**Objective**
Give back exactly the lines running from the line that holds "s = hs*(.6+.7*rng.random(n));" through the line that holds "shoulder of the big hill')", ends included, and no other lines.

**Information supplied**
-- Begin --

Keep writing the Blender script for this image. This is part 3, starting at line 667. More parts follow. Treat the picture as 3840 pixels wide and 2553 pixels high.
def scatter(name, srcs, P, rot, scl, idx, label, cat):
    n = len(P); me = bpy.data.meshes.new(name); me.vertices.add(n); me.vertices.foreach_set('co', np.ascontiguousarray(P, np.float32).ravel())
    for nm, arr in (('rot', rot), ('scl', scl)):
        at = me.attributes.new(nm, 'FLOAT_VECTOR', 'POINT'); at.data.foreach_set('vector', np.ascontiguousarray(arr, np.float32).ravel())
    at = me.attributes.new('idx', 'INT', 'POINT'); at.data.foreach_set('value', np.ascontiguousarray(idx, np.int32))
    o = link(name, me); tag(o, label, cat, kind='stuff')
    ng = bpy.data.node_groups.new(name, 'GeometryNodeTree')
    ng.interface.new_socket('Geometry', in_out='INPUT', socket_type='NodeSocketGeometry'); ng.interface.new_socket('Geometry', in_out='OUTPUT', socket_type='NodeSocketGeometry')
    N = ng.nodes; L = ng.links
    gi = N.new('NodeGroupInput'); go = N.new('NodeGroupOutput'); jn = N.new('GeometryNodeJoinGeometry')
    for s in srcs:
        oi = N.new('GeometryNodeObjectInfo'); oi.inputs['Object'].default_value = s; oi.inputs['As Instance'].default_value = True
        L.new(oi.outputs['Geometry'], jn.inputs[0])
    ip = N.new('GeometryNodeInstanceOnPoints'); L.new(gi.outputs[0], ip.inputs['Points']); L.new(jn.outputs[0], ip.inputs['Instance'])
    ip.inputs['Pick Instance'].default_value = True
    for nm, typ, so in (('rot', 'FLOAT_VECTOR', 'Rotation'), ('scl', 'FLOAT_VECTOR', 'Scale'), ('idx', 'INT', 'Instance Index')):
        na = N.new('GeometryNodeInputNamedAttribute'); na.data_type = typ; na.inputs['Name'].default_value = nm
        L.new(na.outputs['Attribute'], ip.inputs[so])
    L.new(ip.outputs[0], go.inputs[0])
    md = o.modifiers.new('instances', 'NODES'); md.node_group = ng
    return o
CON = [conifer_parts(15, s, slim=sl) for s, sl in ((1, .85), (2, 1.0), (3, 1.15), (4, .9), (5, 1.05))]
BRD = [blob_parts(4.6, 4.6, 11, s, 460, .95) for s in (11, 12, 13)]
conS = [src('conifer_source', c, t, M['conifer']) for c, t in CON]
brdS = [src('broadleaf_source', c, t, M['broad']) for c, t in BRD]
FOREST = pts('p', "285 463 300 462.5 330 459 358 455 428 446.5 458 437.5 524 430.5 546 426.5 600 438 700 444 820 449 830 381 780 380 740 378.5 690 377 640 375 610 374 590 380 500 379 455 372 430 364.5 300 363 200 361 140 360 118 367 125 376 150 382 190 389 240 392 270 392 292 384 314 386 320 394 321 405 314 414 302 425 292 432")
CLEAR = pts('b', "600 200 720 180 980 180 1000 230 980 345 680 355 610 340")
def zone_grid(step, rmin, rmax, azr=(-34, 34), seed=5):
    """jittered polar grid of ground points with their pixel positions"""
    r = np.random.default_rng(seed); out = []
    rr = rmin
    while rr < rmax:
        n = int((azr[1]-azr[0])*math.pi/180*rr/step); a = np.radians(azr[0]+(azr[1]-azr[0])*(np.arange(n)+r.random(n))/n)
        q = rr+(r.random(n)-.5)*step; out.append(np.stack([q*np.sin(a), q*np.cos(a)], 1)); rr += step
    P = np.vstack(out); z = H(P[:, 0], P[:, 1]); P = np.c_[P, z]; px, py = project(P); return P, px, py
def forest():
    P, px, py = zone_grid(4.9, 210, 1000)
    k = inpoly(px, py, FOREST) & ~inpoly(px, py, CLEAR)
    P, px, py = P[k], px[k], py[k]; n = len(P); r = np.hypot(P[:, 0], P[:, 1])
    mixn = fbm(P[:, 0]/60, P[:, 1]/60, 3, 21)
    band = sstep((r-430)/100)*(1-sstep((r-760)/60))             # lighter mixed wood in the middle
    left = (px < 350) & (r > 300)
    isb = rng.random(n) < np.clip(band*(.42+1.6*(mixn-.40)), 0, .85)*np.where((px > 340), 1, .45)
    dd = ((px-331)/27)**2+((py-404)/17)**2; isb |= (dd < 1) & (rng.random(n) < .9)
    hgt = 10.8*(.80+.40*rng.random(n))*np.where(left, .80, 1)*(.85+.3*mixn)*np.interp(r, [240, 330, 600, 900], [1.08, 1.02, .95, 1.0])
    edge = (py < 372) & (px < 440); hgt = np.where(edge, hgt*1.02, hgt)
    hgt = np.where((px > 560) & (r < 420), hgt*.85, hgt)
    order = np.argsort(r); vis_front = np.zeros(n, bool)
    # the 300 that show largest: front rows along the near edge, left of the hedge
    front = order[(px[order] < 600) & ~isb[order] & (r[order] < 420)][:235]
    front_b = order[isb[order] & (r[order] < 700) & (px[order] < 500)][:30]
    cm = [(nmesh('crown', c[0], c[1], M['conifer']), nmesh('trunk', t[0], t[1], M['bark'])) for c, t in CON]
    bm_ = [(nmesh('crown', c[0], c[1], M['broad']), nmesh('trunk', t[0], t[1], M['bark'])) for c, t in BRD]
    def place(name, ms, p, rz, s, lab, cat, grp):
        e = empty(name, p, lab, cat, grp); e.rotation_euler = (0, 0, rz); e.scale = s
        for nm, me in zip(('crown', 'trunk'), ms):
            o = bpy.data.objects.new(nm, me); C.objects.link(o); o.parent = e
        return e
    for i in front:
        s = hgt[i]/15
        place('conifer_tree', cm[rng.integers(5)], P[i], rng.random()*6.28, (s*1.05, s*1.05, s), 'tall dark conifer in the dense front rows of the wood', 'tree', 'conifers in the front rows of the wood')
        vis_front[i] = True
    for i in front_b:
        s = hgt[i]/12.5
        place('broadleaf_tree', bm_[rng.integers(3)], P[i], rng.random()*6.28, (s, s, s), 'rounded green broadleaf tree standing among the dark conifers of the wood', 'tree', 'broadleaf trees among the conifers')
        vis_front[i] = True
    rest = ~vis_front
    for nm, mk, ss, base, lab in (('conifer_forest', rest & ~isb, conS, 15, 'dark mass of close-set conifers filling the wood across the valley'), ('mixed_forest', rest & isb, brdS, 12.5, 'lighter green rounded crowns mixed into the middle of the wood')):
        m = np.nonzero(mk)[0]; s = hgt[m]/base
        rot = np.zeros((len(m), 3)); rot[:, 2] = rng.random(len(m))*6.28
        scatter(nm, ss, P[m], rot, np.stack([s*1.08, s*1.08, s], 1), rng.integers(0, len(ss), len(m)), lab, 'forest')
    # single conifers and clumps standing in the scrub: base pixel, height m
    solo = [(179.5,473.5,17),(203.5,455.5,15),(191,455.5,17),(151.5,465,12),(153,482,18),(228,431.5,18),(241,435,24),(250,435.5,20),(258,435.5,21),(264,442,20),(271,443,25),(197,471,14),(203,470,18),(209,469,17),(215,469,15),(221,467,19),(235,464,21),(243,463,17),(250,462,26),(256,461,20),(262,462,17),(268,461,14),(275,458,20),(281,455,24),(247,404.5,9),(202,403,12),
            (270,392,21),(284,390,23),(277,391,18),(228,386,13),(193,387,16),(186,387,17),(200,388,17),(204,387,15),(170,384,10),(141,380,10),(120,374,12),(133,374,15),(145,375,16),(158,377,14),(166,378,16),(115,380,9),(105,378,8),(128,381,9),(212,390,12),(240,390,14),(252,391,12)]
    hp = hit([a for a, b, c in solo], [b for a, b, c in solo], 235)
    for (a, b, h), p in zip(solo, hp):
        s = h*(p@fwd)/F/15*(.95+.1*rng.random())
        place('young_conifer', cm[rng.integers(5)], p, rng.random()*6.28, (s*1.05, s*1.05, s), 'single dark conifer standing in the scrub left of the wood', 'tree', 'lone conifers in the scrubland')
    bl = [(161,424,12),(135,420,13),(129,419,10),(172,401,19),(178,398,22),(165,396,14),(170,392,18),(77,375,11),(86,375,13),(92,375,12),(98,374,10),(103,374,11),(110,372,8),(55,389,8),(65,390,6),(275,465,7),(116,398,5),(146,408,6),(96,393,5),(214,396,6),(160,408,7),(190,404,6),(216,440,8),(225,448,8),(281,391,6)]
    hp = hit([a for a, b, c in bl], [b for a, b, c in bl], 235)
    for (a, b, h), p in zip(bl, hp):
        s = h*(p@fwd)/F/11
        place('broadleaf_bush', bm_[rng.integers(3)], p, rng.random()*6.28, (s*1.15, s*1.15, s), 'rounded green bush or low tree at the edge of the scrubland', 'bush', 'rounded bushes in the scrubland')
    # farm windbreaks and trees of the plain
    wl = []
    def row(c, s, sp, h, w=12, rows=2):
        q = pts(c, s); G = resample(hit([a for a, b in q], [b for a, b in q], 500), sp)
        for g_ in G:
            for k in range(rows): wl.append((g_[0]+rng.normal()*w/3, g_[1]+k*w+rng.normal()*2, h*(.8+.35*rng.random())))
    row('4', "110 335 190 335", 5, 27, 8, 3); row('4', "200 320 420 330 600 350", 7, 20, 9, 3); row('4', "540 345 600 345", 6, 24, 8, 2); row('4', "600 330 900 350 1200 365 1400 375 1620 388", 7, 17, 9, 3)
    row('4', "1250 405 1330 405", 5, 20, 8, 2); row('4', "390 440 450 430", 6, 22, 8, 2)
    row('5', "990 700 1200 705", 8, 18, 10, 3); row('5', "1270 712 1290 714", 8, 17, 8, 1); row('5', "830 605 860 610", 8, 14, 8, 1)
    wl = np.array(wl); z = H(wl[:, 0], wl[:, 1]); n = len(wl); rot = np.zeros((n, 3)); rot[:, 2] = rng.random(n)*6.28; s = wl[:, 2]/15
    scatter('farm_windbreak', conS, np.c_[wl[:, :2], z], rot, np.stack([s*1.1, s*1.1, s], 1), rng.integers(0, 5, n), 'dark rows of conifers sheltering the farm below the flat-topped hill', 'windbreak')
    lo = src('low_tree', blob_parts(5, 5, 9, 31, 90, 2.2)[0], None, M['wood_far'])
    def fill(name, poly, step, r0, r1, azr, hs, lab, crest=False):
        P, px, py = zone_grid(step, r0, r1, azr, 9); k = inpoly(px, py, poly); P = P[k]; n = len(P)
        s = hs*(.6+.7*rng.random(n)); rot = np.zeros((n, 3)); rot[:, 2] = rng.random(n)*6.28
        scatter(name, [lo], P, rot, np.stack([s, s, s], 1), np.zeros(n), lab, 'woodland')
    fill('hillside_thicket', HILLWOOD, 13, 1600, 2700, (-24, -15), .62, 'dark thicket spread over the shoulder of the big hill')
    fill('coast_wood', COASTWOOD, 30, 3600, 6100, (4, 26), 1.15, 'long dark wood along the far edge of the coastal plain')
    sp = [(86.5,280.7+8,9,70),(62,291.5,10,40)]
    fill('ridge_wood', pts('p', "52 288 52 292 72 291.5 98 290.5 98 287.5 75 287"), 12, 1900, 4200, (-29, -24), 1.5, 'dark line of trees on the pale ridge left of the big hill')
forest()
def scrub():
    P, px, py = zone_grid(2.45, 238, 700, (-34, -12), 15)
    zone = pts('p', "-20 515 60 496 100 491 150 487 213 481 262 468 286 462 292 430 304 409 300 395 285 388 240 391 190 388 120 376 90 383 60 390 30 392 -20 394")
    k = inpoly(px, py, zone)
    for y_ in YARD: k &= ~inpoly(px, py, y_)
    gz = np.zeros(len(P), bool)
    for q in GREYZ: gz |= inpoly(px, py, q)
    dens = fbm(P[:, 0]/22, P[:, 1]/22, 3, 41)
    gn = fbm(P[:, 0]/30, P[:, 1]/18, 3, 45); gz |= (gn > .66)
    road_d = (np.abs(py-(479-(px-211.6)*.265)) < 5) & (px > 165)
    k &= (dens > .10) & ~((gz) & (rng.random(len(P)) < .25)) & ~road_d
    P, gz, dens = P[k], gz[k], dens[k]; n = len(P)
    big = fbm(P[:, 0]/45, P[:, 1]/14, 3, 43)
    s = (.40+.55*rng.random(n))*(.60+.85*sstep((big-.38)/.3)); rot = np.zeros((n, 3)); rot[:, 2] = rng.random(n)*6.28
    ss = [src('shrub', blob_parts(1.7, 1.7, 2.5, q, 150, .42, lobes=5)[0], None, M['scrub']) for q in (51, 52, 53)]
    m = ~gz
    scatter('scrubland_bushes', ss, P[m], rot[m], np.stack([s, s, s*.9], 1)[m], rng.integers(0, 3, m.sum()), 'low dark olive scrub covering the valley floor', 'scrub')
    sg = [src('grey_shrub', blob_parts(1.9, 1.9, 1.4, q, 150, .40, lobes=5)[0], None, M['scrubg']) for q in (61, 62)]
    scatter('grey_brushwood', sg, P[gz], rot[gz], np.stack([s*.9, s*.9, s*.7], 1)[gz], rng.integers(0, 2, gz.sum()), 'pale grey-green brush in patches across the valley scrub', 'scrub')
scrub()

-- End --

**Solved exercise**
        s = hs*(.6+.7*rng.random(n)); rot = np.zeros((n, 3)); rot[:, 2] = rng.random(n)*6.28
        scatter(name, [lo], P, rot, np.stack([s, s, s], 1), np.zeros(n), lab, 'woodland')
    fill('hillside_thicket', HILLWOOD, 13, 1600, 2700, (-24, -15), .62, 'dark thicket spread over the shoulder of the big hill')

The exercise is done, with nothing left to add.